→ **Problem description**
Compile every line that includes the word "scene".

※

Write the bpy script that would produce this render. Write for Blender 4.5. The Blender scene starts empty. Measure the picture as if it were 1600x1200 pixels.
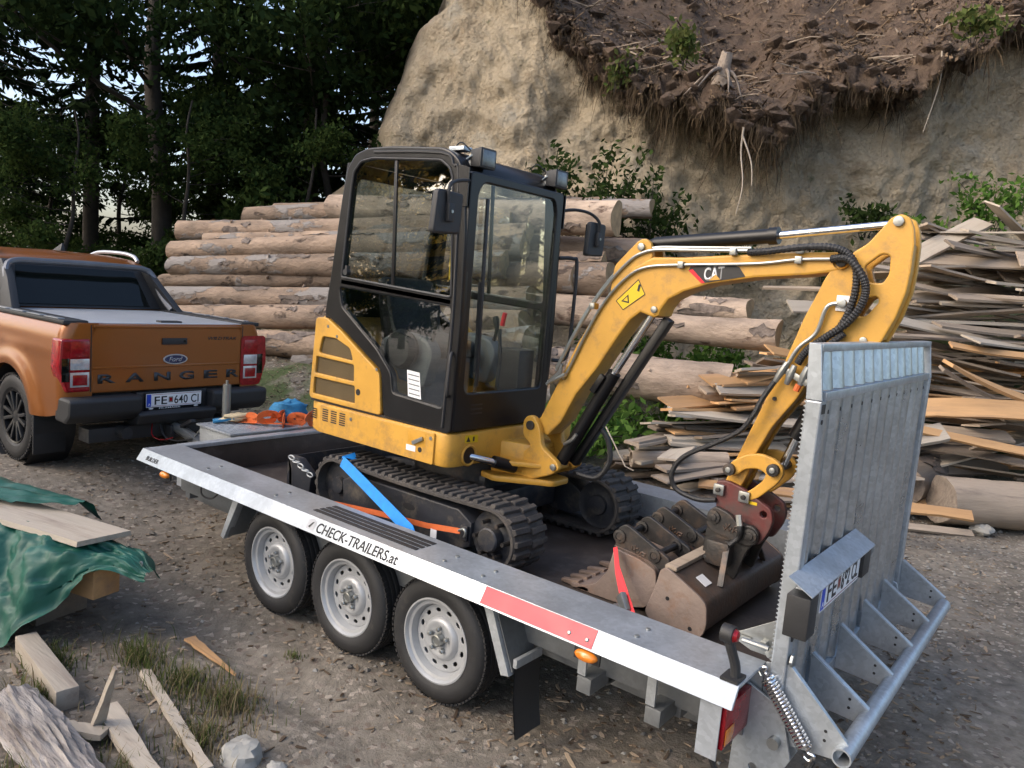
import bpy, bmesh, math, random
from mathutils import Vector, Matrix, noise
R = math.radians
rnd = random.Random(7)
sc = bpy.context.scene
COL = sc.collection

# ---------------------------------------------------------------- camera
cam_d = bpy.data.cameras.new('camera'); cam = bpy.data.objects.new('camera', cam_d); COL.objects.link(cam)
cam_d.sensor_width = 36.0; cam_d.lens = 26.97; cam_d.clip_start = 0.05; cam_d.clip_end = 2000
CX, CY, CZ = 3.05, -2.614, 2.044
_y, _p, _r = R(-37.978), R(-7.247), R(4.789)
_f = Vector((math.sin(_y)*math.cos(_p), math.cos(_y)*math.cos(_p), math.sin(_p)))
_rt = Vector((math.cos(_y), -math.sin(_y), 0)); _up = _rt.cross(_f)
_R = math.cos(_r)*_rt + math.sin(_r)*_up; _U = -math.sin(_r)*_rt + math.cos(_r)*_up
cam.matrix_world = Matrix(((_R.x, _U.x, -_f.x, CX), (_R.y, _U.y, -_f.y, CY), (_R.z, _U.z, -_f.z, CZ), (0, 0, 0, 1)))
sc.camera = cam
# ---------------------------------------------------------------- sky, sun, exposure
SUN_AZ = Vector((-0.55, -0.835)); SUN_EL = R(36)
w = bpy.data.worlds.new('World'); sc.world = w; w.use_nodes = True
nt = w.node_tree; bg = nt.nodes['Background']
sky = nt.nodes.new('ShaderNodeTexSky'); sky.sky_type = 'NISHITA'; sky.sun_disc = False
sky.sun_elevation = SUN_EL; sky.sun_rotation = math.atan2(SUN_AZ.x, SUN_AZ.y)
sky.air_density = 1.0; sky.dust_density = 6.0; sky.ozone_density = 0.8; sky.altitude = 600
nt.links.new(sky.outputs[0], bg.inputs[0]); bg.inputs[1].default_value = 0.15
sd = bpy.data.lights.new('sun', 'SUN'); sd.energy = 0.55; sd.angle = R(60); sd.color = (1.0, 0.96, 0.9)
so = bpy.data.objects.new('sun', sd); COL.objects.link(so)
_s = Vector((SUN_AZ.x*math.cos(SUN_EL), SUN_AZ.y*math.cos(SUN_EL), math.sin(SUN_EL)))
so.rotation_euler = _s.to_track_quat('Z', 'Y').to_euler(); so.location = (0, 0, 20)
sc.view_settings.view_transform = 'Standard'; sc.view_settings.look = 'None'
sc.view_settings.exposure = 1.2; sc.view_settings.gamma = 1.0; sc.view_settings.use_curve_mapping = False
sc.render.engine = 'CYCLES'
sc.cycles.use_denoising = True
sc.cycles.use_adaptive_sampling = True; sc.cycles.adaptive_threshold = 0.025
sc.cycles.max_bounces = 5; sc.cycles.diffuse_bounces = 2; sc.cycles.glossy_bounces = 3
sc.cycles.transparent_max_bounces = 12; sc.cycles.transmission_bounces = 4
sc.cycles.caustics_reflective = False; sc.cycles.caustics_refractive = False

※

→ **Exercise output**
Write the bpy script that would produce this render. Write for Blender 4.5. The Blender scene starts empty. Measure the picture as if it were 1600x1200 pixels.
sc = bpy.context.scene